Critical Insights: Animal Farm
Critical Insights: Animal Farm contextualizes the allegorical novel that established George Orwell as the greatest British satirist since Jonathan Swift. This volume considers Animal Farm within the author’s multidisciplinary oeuvre, the complex cultural climate of its composition, and the diverse range of critical responses to the text. The first four essays, which compromise the critical contexts section of the book, cover Animal Farm’s literary, historical, and political importance as well as its ongoing relevance to contemporary readers, providing a foundation for further study and scholarly work.
In the first essay, Erik Jaccard assesses the critical reception of Animal Farm from the time of its publication to the present, illuminating how contradictions between Orwell’s support for international socialism and his wartime embrace of popular English patriotism shape critical debate about the novel’s literary and political value. In the next essay, Bradley Hart investigates initial reactions by American writers to the publication of Animal Farm to explore how the book served as a sort of Rorschach test for the underlying political convictions of its stateside readers, resulting in a diverse range of early interpretations that resonate through American cultural to the present day. Gregory Brophy’s critical lens essay introduces the readers to critical animal studies, tracing out a surprisingly recent development in Animal Farm’s critical reception that interprets Orwell’s animals simply as animals rather than as symbolic depictions of historical personages. Lastly, Rafeeq McGiveron provides a revealing comparison of Animal Farm and Nineteen Eighty-Four, addressing how Orwell used very different strategies of narration to further the ever-timely warnings of his thematically similar political satires.
Next comes the Critical Readings section of this book, which contains the following essays:
- “Are Rats Comrades?

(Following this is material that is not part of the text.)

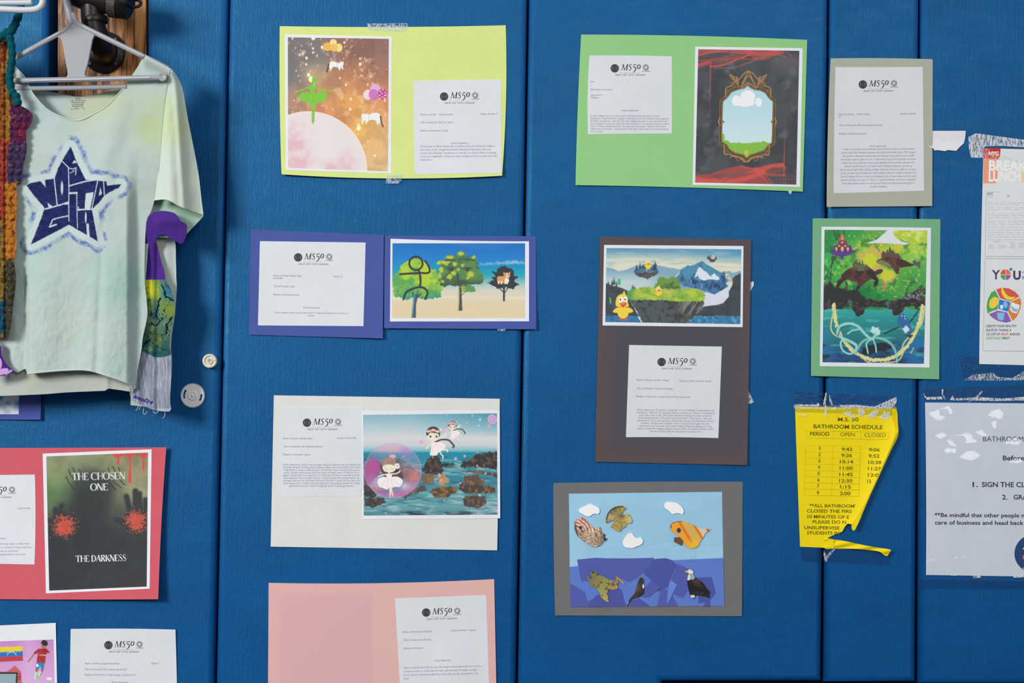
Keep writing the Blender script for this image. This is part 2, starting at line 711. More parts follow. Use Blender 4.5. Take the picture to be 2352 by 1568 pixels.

Metaphor and Allegory in George Orwell’s Animal Farm” Brian Ireland
- “Writing Revolution: Orwell’s Not-So-Plain Style in Animal Farm” Paige Busby
- “’This World and the Next’: Religious Text and Subtext in Animal Farm” Camilo Peralta
- “’Just Smile and Nod’: The Absent Malcontent in Animal Farm” Charity Gibson
- “From Eric to Tony Blair: Animal Farm in Modern British Political Discourse” Richard Carr
- “The Typecasting of Female Characters in George Orwell’s Animal Farm and Disney’s Zootopia” Melanie A. Marotta
- “Tensions, Tenor, and Vehicle: Animal Farm and the Evolution of the Animal Fable” Josephine A. McQuail
- “A Tale of Violence: Animal Farm as an Allegory of Social Order” Dario Altobelli
- “The Biopolitics of Totalitarianism in Orwell’s Animal Farm” Andrew Byers
- “The Function of Humor in George Orwell’s Animal Farm” Robert C. Evans
In the final section, Resources, easy-to-follow lists are given in order to help guide the reader through important dates and moments in the author’s life. A selection of further reading is then provided. Each essay in Critical Insights: Animal Farm includes a list of Works Cited and detailed endnotes. Also included in this volume is a Bibliography, biographies of the Editor and Contributors, as well as an alphabetical Index.
The Critical Insights Series distills the best of both classic and current literary criticism of the world’s most studies literature. Edited and written by some of academia’s most distinguished literary scholars, Critical Insights: Animal Farm provides authoritative, in-depth scholarship that students and researchers will rely on for years. This volume is destined to become a valuable purchase for all.